Wednesday, August 19, 2009

Lectionary Ruminations: Scripture for Worship on April 19, 2009

Here are the passages for August 23rd, 2009, the Twenty-First Sunday in Ordinary Time (Year B). Starting this week, I'm going to handle links to the Scriptures differently. All links are to the NRSV via the PC(USA) Devotions and Readings website, but if you prefer another translation, feel free to use that instead.
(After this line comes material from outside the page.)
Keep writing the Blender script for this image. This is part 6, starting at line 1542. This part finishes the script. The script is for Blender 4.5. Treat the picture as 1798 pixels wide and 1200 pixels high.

1 Kings 8:(1, 6, 10-11) 22-30, 41-43
  • The Revised Common Lectionary allows churches the option of reading--or not reading--the verses in parentheses.
  • As I read of Solomon's actions regarding the newly built temple, I'm reminded of David's interactions with the ark that we read about last month. What's different here? What's similar?
  • I'm especially struck by verses 10 and 11, whereby the priests "could not stand to minister" because of the cloud that the LORD brought. Why should God appear in such a way as to overcome the priests in this way? Does this tell us anything about the priests themselves?
  • When Solomon prays before the people, he reminds God of the promises that God has made. What is the purpose of such a reminder?
  • What do you make of the fact that Solomon includes foreigners in his prayer?
Psalm 84:1-12

Ephesians 6:10-20
  • Why does the author of this passage use the imagery of physical armor to describe how one should "be strong in the Lord"? Why do you think he has attached certain attributes (such as "righteousness") to certain armor parts ("breastplate," in that example)?
  • As the passage ends, the author requests prayer that he "may declare (the mystery of the gospel) boldly." Why might he not be bold about such a declaration (apart from the power of God)?
John 6:56-69
  • Last week, I commented at how Jesus' listeners took Jesus' words about "eating his flesh" literally. This reading (which repeats a couple of verses from that one) makes this even more clear, and indeed makes it appear that it was Jesus' intention that his audience understand these words in this way. Why would Jesus say something so clearly offensive? Does he not want people to follow him?
  • Why does Jesus respond to the questions of his disciples by talking about the ascension of the Son of Man, as if this would be somehow more offensive than the cannibalistic imagery he's already used?
  • What do you make of Simon Peter's response to Jesus at the end of the passage?